Looks like I'll have to work around it.

It would be nice if one could somehow specify a flag to disable this behaviour and to make 'sort' less clever about file extensions, because with 'sort' is the context not always file names. It's not the 'ls' command, but it's a universal sorting command for all kinds of data. At least this is how I have always treated it.


On 31/07/17 19:41, Kaz Kylheku (Coreutils) wrote:
...
This behaviour is unintuitive and seems wrong to me.

I agree that the specification is not ideal, but it's not easy to
see how it can be improved given the threat of numeric junk like 7z
which cannot be treated as part of the version.

Consider that 1.7z looks like a bigger version than 1.2.7z,
if the 7 is wrongly treated as part of the version!!!

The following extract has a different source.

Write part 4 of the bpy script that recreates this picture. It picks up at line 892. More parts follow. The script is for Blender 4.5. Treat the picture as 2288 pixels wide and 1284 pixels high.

The designers who specified the filevercmp function were clearly
sober to these cases.

I understand your reasoning, but I cannot agree with it. As you yourself have realized does 1.7z indeed look like it's a higher version than 1.2.7z (that's because to many people it just is).

Only because of you recognizing 7z as a file extension (used by 7-zip) should the 'sort' command not automatically recognize file extensions, too. If you look at https://www.file-extensions.org/extensions/begin-with-number then you'll see that there are far too many extensions including many, which are numbers. Strangely enough could I not find an extension ending in a "/" for that matter...

I can certainly see how within the context of file names the behaviour makes a variety of use cases easier, but the input to the 'sort' command generally makes no assumptions about the context. It doesn't assume all strings to be surnames, or that all numbers are currencies, or taxable, or that these can be rounded the nearest penny or cent for example.

So I'm going blame it on the use of the filevercmp() function. Obviously was it designed specifically for file names and not as a universal version number comparison function.